(Work required) Return the listing word for word, as given.

━━━━━━━━━━━━━━━━

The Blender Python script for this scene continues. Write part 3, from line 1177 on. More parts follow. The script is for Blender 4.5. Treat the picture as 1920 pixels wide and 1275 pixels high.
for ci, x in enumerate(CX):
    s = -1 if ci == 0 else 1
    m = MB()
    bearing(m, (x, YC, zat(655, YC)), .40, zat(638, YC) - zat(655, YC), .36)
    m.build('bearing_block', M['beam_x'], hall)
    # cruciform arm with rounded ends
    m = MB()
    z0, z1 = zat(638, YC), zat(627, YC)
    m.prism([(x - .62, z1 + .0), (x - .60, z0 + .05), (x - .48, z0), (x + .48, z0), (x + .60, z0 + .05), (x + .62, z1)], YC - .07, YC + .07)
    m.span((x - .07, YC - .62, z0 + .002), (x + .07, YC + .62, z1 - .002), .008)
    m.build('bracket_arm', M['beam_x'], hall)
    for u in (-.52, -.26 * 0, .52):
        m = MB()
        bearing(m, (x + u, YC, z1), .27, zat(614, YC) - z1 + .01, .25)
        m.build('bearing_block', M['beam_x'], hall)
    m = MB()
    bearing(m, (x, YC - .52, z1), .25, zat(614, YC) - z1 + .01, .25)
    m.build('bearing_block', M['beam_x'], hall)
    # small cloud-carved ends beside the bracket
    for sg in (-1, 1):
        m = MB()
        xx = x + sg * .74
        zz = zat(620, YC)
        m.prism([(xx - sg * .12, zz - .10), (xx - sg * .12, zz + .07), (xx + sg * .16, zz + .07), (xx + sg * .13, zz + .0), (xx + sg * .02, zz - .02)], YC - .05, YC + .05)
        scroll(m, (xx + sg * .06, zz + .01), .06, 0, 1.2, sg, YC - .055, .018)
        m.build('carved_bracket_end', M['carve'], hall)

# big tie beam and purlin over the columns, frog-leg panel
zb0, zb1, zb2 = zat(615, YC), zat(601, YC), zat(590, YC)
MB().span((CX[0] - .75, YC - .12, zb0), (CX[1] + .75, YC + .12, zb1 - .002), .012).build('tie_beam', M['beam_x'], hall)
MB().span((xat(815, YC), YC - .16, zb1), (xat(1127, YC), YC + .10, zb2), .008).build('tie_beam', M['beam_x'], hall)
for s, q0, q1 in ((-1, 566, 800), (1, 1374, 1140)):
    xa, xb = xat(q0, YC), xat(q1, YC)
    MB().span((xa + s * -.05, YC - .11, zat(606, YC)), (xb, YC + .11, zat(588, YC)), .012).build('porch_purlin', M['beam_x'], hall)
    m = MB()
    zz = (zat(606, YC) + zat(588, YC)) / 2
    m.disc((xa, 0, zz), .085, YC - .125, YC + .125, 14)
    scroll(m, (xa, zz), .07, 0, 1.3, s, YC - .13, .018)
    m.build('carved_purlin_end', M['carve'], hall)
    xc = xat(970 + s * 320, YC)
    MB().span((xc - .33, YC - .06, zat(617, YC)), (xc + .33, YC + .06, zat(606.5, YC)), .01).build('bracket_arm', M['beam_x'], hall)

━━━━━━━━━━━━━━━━

(Exercise solution)
The Blender Python script for this scene continues. Write part 3, from line 1177 on. More parts follow. The script is for Blender 4.5. Treat the picture as 1920 pixels wide and 1275 pixels high.
for ci, x in enumerate(CX):
    s = -1 if ci == 0 else 1
    m = MB()
    bearing(m, (x, YC, zat(655, YC)), .40, zat(638, YC) - zat(655, YC), .36)
    m.build('bearing_block', M['beam_x'], hall)
    # cruciform arm with rounded ends
    m = MB()
    z0, z1 = zat(638, YC), zat(627, YC)
    m.prism([(x - .62, z1 + .0), (x - .60, z0 + .05), (x - .48, z0), (x + .48, z0), (x + .60, z0 + .05), (x + .62, z1)], YC - .07, YC + .07)
    m.span((x - .07, YC - .62, z0 + .002), (x + .07, YC + .62, z1 - .002), .008)
    m.build('bracket_arm', M['beam_x'], hall)
    for u in (-.52, -.26 * 0, .52):
        m = MB()
        bearing(m, (x + u, YC, z1), .27, zat(614, YC) - z1 + .01, .25)
        m.build('bearing_block', M['beam_x'], hall)
    m = MB()
    bearing(m, (x, YC - .52, z1), .25, zat(614, YC) - z1 + .01, .25)
    m.build('bearing_block', M['beam_x'], hall)
    # small cloud-carved ends beside the bracket
    for sg in (-1, 1):
        m = MB()
        xx = x + sg * .74
        zz = zat(620, YC)
        m.prism([(xx - sg * .12, zz - .10), (xx - sg * .12, zz + .07), (xx + sg * .16, zz + .07), (xx + sg * .13, zz + .0), (xx + sg * .02, zz - .02)], YC - .05, YC + .05)
        scroll(m, (xx + sg * .06, zz + .01), .06, 0, 1.2, sg, YC - .055, .018)
        m.build('carved_bracket_end', M['carve'], hall)

# big tie beam and purlin over the columns, frog-leg panel
zb0, zb1, zb2 = zat(615, YC), zat(601, YC), zat(590, YC)
MB().span((CX[0] - .75, YC - .12, zb0), (CX[1] + .75, YC + .12, zb1 - .002), .012).build('tie_beam', M['beam_x'], hall)
MB().span((xat(815, YC), YC - .16, zb1), (xat(1127, YC), YC + .10, zb2), .008).build('tie_beam', M['beam_x'], hall)
for s, q0, q1 in ((-1, 566, 800), (1, 1374, 1140)):
    xa, xb = xat(q0, YC), xat(q1, YC)
    MB().span((xa + s * -.05, YC - .11, zat(606, YC)), (xb, YC + .11, zat(588, YC)), .012).build('porch_purlin', M['beam_x'], hall)
    m = MB()
    zz = (zat(606, YC) + zat(588, YC)) / 2
    m.disc((xa, 0, zz), .085, YC - .125, YC + .125, 14)
    scroll(m, (xa, zz), .07, 0, 1.3, s, YC - .13, .018)
    m.build('carved_purlin_end', M['carve'], hall)
    xc = xat(970 + s * 320, YC)
    MB().span((xc - .33, YC - .06, zat(617, YC)), (xc + .33, YC + .06, zat(606.5, YC)), .01).build('bracket_arm', M['beam_x'], hall)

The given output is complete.